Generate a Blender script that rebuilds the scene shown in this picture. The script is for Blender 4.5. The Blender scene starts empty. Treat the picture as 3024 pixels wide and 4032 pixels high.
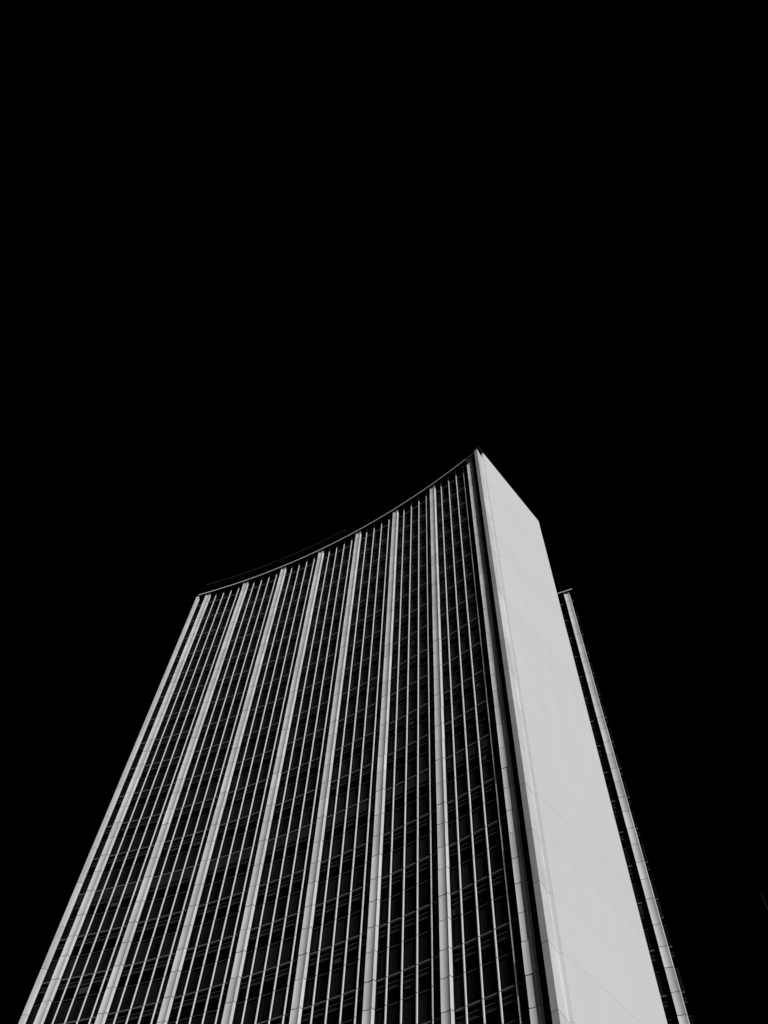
import bpy, bmesh, math, random
from mathutils import Matrix, Vector

random.seed(7)
scene = bpy.context.scene
col = scene.collection
R = math.radians
HF = 3.7            # storey height in metres; plan measures below are in storeys, camera foot at the origin
EYE = 1.6

# ------------------------------------------------------------------ camera
pitch, roll = 1.05945446, 0.08082206
fwd = Vector((0, math.cos(pitch), math.sin(pitch)))
upv = Vector((0, -math.sin(pitch), math.cos(pitch)))
rgt = Vector((1, 0, 0))
r2 = math.cos(roll) * rgt + math.sin(roll) * upv
u2 = -math.sin(roll) * rgt + math.cos(roll) * upv
cam_d = bpy.data.cameras.new('camera')
cam = bpy.data.objects.new('camera', cam_d)
col.objects.link(cam)
cam.matrix_world = Matrix(((r2.x, u2.x, -fwd.x, 0), (r2.y, u2.y, -fwd.y, 0), (r2.z, u2.z, -fwd.z, EYE), (0, 0, 0, 1)))
cam_d.sensor_fit = 'VERTICAL'
cam_d.sensor_height = 24.0
cam_d.lens = 3175.03 / 4032 * 24.0
cam_d.clip_start = 0.1
cam_d.clip_end = 5000
scene.camera = cam

# ------------------------------------------------------------------ sky and sun
SUN_AZ, SUN_EL = R(-65), R(41)          # azimuth from +x, counter-clockwise
world = bpy.data.worlds.new('World')
scene.world = world
world.use_nodes = True
wn = world.node_tree
sky = wn.nodes.new('ShaderNodeTexSky')
sky.sky_type = 'NISHITA'
sky.sun_disc = False
sky.sun_elevation = SUN_EL
sky.sun_rotation = R(90) - SUN_AZ
bw = wn.nodes.new('ShaderNodeRGBToBW')
wn.links.new(sky.outputs[0], bw.inputs[0])
wn.links.new(bw.outputs[0], wn.nodes['Background'].inputs[0])
wn.nodes['Background'].inputs[1].default_value = 0.00002   # the photograph's sky is pure black
sun_d = bpy.data.lights.new('sun', 'SUN')
sun_d.energy = 4.0
sun_d.angle = R(0.53)
sun_d.color = (1, 1, 1)
sun = bpy.data.objects.new('sun', sun_d)
col.objects.link(sun)
sdir = Vector((math.cos(SUN_AZ) * math.cos(SUN_EL), math.sin(SUN_AZ) * math.cos(SUN_EL), math.sin(SUN_EL)))
sun.rotation_euler = sdir.to_track_quat('Z', 'Y').to_euler()
sun.location = (60, -120, 200)
vs = scene.view_settings
vs.view_transform = 'Standard'
vs.look = 'None'
vs.exposure = 0
vs.gamma = 1
vs.use_curve_mapping = False
scene.render.engine = 'CYCLES'
scene.cycles.max_bounces = 6

# ------------------------------------------------------------------ materials (a black-and-white world)
def material(name, base, rough=0.6, spec=0.5, var=0.0, noise=0.0, scale=1.0, stretch=(1, 1, 1), bump=0.0, metal=0.0, bscale=None):
    m = bpy.data.materials.new(name)
    m.use_nodes = True
    nt = m.node_tree
    b = nt.nodes['Principled BSDF']
    b.inputs['Base Color'].default_value = (base, base, base, 1)
    b.inputs['Roughness'].default_value = rough
    b.inputs['Specular IOR Level'].default_value = spec
    b.inputs['Metallic'].default_value = metal
    if not (var or noise or bump):
        return m
    geo = nt.nodes.new('ShaderNodeNewGeometry')
    mp = nt.nodes.new('ShaderNodeMapping')
    mp.inputs['Scale'].default_value = stretch
    nt.links.new(geo.outputs['Position'], mp.inputs['Vector'])
    ns = nt.nodes.new('ShaderNodeTexNoise')
    ns.inputs['Scale'].default_value = scale
    ns.inputs['Detail'].default_value = 6
    ns.inputs['Roughness'].default_value = 0.6
    nt.links.new(mp.outputs[0], ns.inputs['Vector'])
    oi = nt.nodes.new('ShaderNodeObjectInfo')

    def mth(op, a, bb):
        n = nt.nodes.new('ShaderNodeMath')
        n.operation = op
        for k, v in enumerate((a, bb)):
            if isinstance(v, (int, float)):
                n.inputs[k].default_value = v
            else:
                nt.links.new(v, n.inputs[k])
        return n.outputs[0]
    rnd = mth('MULTIPLY', mth('SUBTRACT', oi.outputs['Random'], 0.5), 2 * var)
    nz = mth('MULTIPLY', mth('SUBTRACT', ns.outputs[0], 0.5), 2 * noise)
    fac = mth('ADD', mth('ADD', rnd, nz), 1.0)
    val = mth('MULTIPLY', fac, base)
    cmb = nt.nodes.new('ShaderNodeCombineColor')
    for k in range(3):
        nt.links.new(val, cmb.inputs[k])
    nt.links.new(cmb.outputs[0], b.inputs['Base Color'])
    if bump:
        bp = nt.nodes.new('ShaderNodeBump')
        bp.inputs['Strength'].default_value = bump
        bp.inputs['Distance'].default_value = 0.02
        n2 = nt.nodes.new('ShaderNodeTexNoise')
        n2.inputs['Scale'].default_value = bscale or 14
        nt.links.new(geo.outputs['Position'], n2.inputs['Vector'])
        nt.links.new(n2.outputs[0], bp.inputs['Height'])
        nt.links.new(bp.outputs[0], b.inputs['Normal'])
    return m

STONE = material('pale_stone', 0.64, 0.85, 0.2, var=0.09, noise=0.30, scale=0.8, stretch=(1, 1, 0.3), bump=0.12)
WALL = material('pale_wall_stone', 0.655, 0.85, 0.2, var=0.014, noise=0.05, scale=0.7, stretch=(1, 1, 0.12), bump=0.05)
JOINT = material('dark_joint', 0.04, 0.9, 0.1)
WALLJOINT = material('grey_wall_joint', 0.42, 0.9, 0.1)
JAMB = material('dark_jamb', 0.004, 0.6, 0.05)
WHITE = material('white_enamelled_metal', 0.80, 0.45, 0.4, var=0.03)
LEDGE = material('dark_bronze_metal', 0.125, 0.6, 0.1, var=0.08)
BAR = material('dark_bar_metal', 0.055, 0.6, 0.1, var=0.08)
SLAT = material('dark_louvre_slat', 0.038, 0.6, 0.1)
SPAN = material('dark_spandrel_panel', 0.0065, 0.32, 0.05, var=0.6, noise=0.5, scale=0.35)
VENT = material('dark_vent_panel', 0.011, 0.5, 0.1, var=0.15)
GLASS = material('black_window_glass', 0.001, 0.15, 0.014)
BLIND = material('drawn_blind', 0.035, 0.8, 0.1, var=0.2)
FASCIA = material('black_fascia_metal', 0.0012, 0.6, 0.0)
TRIM = material('light_metal_trim', 0.70, 0.5, 0.3)
DARKCOPING = material('dark_metal_coping', 0.006, 0.6, 0.05)
COPING = material('grey_metal_coping', 0.05, 0.5, 0.3)
CORE = material('dark_core', 0.001, 0.8, 0.0)
ASPH = material('asphalt', 0.038, 0.9, 0.2, noise=0.3, scale=0.6)
FAR = material('far_tower_cladding', 0.0004, 0.6, 0.0)
FARFIN = material('far_tower_fin', 0.02, 0.6, 0.1)

# ------------------------------------------------------------------ helpers
def link(o, parent=None):
    col.objects.link(o)
    if parent:
        o.parent = parent
    return o

def mesh_from(bm, name, mats):
    bmesh.ops.recalc_face_normals(bm, faces=bm.faces)
    me = bpy.data.meshes.new(name)
    bm.to_mesh(me)
    bm.free()
    for m in (mats if isinstance(mats, (list, tuple)) else [mats]):
        me.materials.append(m)
    return me

def obj(name, me, parent=None, loc=(0, 0, 0), rz=0.0):
    o = bpy.data.objects.new(name, me)
    o.location = loc
    o.rotation_euler = (0, 0, rz)
    return link(o, parent)

def thing(name, label, cat, loc):
    o = bpy.data.objects.new(name, None)
    o.location = loc
    o['label'] = label
    o['category'] = cat
    return link(o)

def prism(bm, poly, z0, z1, mi=0, smooth_to=0):
    """vertical extrusion of a plan polygon (local x, local y)"""
    lo = [bm.verts.new((x, y, z0)) for x, y in poly]
    hi = [bm.verts.new((x, y, z1)) for x, y in poly]
    n = len(poly)
    fs = [bm.faces.new(lo[::-1]), bm.faces.new(hi)]
    for i in range(n):
        fs.append(bm.faces.new((lo[i], lo[(i + 1) % n], hi[(i + 1) % n], hi[i])))
    for f in fs:
        f.material_index = mi
    if smooth_to:
        for f in fs:
            for e in f.edges:
                e.smooth = False
        for i in range(smooth_to):
            fs[2 + i].smooth = True
            if i:
                a, b = lo[i], hi[i]
                for e in a.link_edges:
                    if e.other_vert(a) is b:
                        e.smooth = True
    return fs

def box(bm, x0, x1, y0, y1, z0, z1, mi=0):
    return prism(bm, [(x0, y0), (x1, y0), (x1, y1), (x0, y1)], z0, z1, mi)

def W(z):                       # storeys above the eye -> world metres
    return EYE + z * HF

# ------------------------------------------------------------------ ground
gb = bmesh.new()
gv = [gb.verts.new((x, y, 0)) for x, y in ((-2500, -2500), (2500, -2500), (2500, 2500), (-2500, 2500))]
gb.faces.new(gv)
g = obj('ground', mesh_from(gb, 'ground', ASPH))
g['kind'] = 'structure'

# ------------------------------------------------------------------ the arc of the concave front
CX, CY, RAD = -17.696, -7.452, 27.9026
A0, STEP = 66.2332, -3.28796
BAY = R(-STEP) * RAD            # five modules
MOD = BAY / 5
PILW = 0.185                    # pilaster width; its left edge is s = 0 of a bay
PC = 0.10                       # pilaster axis

class Arc:
    """concave front: s runs to the right along it, v is the distance in front of the pilaster faces"""
    def __init__(self, cx, cy, a0):
        self.cx, self.cy, self.a0 = cx, cy, a0
    def frame(self, s, v=0.0):
        a = R(self.a0) - s / RAD
        r = RAD - v
        return (self.cx + r * math.cos(a)) * HF, (self.cy + r * math.sin(a)) * HF, a - math.pi / 2
    def loc(self, s, z, base, v=0.0):
        x, y, rz = self.frame(s, v)
        return (x - base[0], y - base[1], z - base[2]), rz

def bend(s, v):
    """local plan coordinates (metres) of a point s along the arc from the frame"""
    t = s / RAD
    return (RAD - v) * math.sin(t) * HF, (-RAD + (RAD - v) * math.cos(t)) * HF

def strip(bm, s0, s1, v0, v1, z0, z1, mi=0, n=5):
    """bar along the arc between depths v0 (front) and v1 (back); z in storeys"""
    pts = [bend(s0 + (s1 - s0) * i / n, v0) for i in range(n + 1)]
    pts += [bend(s0 + (s1 - s0) * i / n, v1) for i in range(n, -1, -1)]
    return prism(bm, pts, z0 * HF, z1 * HF, mi)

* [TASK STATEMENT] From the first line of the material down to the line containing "scene.camera = cam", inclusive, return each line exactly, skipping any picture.

* [WRITTEN ANSWER]
Generate a Blender script that rebuilds the scene shown in this picture. The script is for Blender 4.5. The Blender scene starts empty. Treat the picture as 3024 pixels wide and 4032 pixels high.
import bpy, bmesh, math, random
from mathutils import Matrix, Vector

random.seed(7)
scene = bpy.context.scene
col = scene.collection
R = math.radians
HF = 3.7            # storey height in metres; plan measures below are in storeys, camera foot at the origin
EYE = 1.6

# ------------------------------------------------------------------ camera
pitch, roll = 1.05945446, 0.08082206
fwd = Vector((0, math.cos(pitch), math.sin(pitch)))
upv = Vector((0, -math.sin(pitch), math.cos(pitch)))
rgt = Vector((1, 0, 0))
r2 = math.cos(roll) * rgt + math.sin(roll) * upv
u2 = -math.sin(roll) * rgt + math.cos(roll) * upv
cam_d = bpy.data.cameras.new('camera')
cam = bpy.data.objects.new('camera', cam_d)
col.objects.link(cam)
cam.matrix_world = Matrix(((r2.x, u2.x, -fwd.x, 0), (r2.y, u2.y, -fwd.y, 0), (r2.z, u2.z, -fwd.z, EYE), (0, 0, 0, 1)))
cam_d.sensor_fit = 'VERTICAL'
cam_d.sensor_height = 24.0
cam_d.lens = 3175.03 / 4032 * 24.0
cam_d.clip_start = 0.1
cam_d.clip_end = 5000
scene.camera = cam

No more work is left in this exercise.